Abdoul Malick Mamadi is one of the many entrepreneurial young men walking Dakar’s beaches on any given day, clanging a pair of metal scissors to signal to customers that he is open for business
“We are just seen as nail cutters here in Senegal,” said Mamadi, who, like many of the informal pedicurists on Dakar’s beaches, is a Nigerien immigrant.
But he can make “at least” 5,000 West African CFA francs ($8.3) a day here, Mamadi told Al Jazeera. When his friend and fellow nail clipper Ismaila went back to visit Niger recently, “some of our friends there have asked him to tell me to send them cell phones and shoes from Senegal. Ismaila’s family told him that he should get married now that he has money.”
“Nobody ever asked me for anything when I was working as a barber in Tawa [in Niger],” said Mamadi, who hopes to visit his family soon.
But while there are many Dickos going from town to town in Senegal and elsewhere in West Africa, Mohamed El Maouloud Ag Hamid wishes there were fewer.

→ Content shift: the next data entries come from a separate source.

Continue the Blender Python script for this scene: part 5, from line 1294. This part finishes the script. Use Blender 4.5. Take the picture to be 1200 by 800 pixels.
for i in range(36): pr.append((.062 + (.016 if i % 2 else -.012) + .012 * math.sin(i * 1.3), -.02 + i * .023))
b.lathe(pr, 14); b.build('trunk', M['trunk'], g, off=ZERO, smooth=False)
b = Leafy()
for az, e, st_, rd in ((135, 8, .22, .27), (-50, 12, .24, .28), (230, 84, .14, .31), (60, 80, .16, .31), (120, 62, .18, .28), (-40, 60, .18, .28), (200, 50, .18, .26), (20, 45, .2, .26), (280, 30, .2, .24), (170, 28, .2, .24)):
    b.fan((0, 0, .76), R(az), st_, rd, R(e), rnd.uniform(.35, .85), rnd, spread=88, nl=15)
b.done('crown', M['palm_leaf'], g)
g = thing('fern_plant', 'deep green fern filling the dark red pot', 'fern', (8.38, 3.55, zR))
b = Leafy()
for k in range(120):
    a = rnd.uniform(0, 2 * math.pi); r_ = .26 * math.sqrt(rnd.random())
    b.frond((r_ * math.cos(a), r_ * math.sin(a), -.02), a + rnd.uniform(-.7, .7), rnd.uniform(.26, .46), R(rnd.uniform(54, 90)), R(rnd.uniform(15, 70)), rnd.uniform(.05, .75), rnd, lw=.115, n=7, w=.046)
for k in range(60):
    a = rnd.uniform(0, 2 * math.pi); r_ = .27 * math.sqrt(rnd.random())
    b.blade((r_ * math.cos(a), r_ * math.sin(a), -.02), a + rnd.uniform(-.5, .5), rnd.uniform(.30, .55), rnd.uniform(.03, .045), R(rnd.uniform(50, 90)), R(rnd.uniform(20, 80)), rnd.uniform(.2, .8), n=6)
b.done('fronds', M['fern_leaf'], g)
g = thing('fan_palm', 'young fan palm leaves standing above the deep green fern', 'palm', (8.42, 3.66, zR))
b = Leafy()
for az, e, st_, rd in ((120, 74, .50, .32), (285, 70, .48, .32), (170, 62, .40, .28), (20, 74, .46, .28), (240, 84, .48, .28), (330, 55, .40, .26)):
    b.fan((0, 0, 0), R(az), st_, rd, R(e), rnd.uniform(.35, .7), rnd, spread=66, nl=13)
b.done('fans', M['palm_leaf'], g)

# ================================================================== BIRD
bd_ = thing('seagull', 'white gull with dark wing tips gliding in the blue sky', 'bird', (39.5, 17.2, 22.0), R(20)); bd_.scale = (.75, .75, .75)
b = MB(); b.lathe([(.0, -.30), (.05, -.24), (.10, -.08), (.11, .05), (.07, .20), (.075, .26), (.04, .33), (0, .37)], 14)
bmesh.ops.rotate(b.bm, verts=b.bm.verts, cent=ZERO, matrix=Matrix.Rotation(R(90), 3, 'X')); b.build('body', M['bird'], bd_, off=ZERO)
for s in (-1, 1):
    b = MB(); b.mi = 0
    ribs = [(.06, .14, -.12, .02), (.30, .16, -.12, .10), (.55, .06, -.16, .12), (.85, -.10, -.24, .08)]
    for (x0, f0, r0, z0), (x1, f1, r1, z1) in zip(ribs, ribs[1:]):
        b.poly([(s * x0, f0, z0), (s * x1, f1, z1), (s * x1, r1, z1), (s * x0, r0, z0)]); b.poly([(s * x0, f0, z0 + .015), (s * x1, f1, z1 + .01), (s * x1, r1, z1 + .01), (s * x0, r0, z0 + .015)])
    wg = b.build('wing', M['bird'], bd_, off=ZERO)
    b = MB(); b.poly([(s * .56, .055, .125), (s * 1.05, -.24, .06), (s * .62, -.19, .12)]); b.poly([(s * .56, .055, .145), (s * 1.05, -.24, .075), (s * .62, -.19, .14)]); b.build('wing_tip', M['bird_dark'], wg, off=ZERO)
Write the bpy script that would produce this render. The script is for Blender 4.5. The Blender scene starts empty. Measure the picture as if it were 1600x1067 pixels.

“We’re trying to train a lot of young artisans, to fight against the poverty in our region and continue to preserve the know-how, and create a better future for our youth,” said Ag Hamid, the founder of Timidwa, an association of artisans from Timbuktu.
“It’s really important that the youth have something to do,” he said. “It’s important that the youth can stay home, so they don’t have to travel elsewhere … and to have an impact on their community.”
That can be a hard sell these days as insecurity in the region has devastated both international tourism and the domestic economy. Even artisans who do not leave the country sometimes set up artisanal shops in Bamako, hoping to tap into the bigger – if still weakened – markets in the capital.
“It’s become more and more complicated for artisans since 2012,” acknowledged Ag Hamid. But “if there’s no tourism, we must create local tourism” to make up for it, he added.
‘There’s nothing in Mali’
Dicko has not seen his two brothers, their children or his sister since last year, though they talk each day by phone.
The difficulties of far-flung voyages have been made easier by modern-day conveniences like WhatsApp. “I miss them, but I contact them each morning,” he said.
Unlike many migrants, Dicko does not have to stress about sending money back home. He has been married and divorced several times but never had children. Asked if his life on the road makes having a family difficult, he demurs.
But he sends money back to a widow’s association in Mali when he can. “I feel for the poor,” said Dicko, who does not make much himself.
Even in towns like Cap Skirring, 500km (310 miles) away from Dakar, migrants like Dicko can apply to larger immigrant networks for help. After arriving, he struck up a conversation with some Hausa men selling barbecued meat – the meat-and-onion platters, called dibi, are so tied to Nigerien immigrants in Senegal, they are also known as dibi Hausa.
Dicko was able to secure a place to stay with them in a garage.
A few weeks ago, Dicko found himself in Dakar, hoping to make his way to Morocco where the tourist market is much bigger. But he could not get the requisite visa to travel by aeroplane. Afterwards, he headed south to Mbour, in hopes of plying his trade in that rapidly expanding coastal city, but found the beaches lacking customers.
So he went back to Cap Skirring. Things are so-so this time of year, during the off-season, but he knew the town had served him well before.
“There’s nothing in Mali, there’s nothing in Bamako. I can’t return to my village, because in my village there’s no work,” Dicko said. “I would prefer to stay in Mali. … But you have to leave.”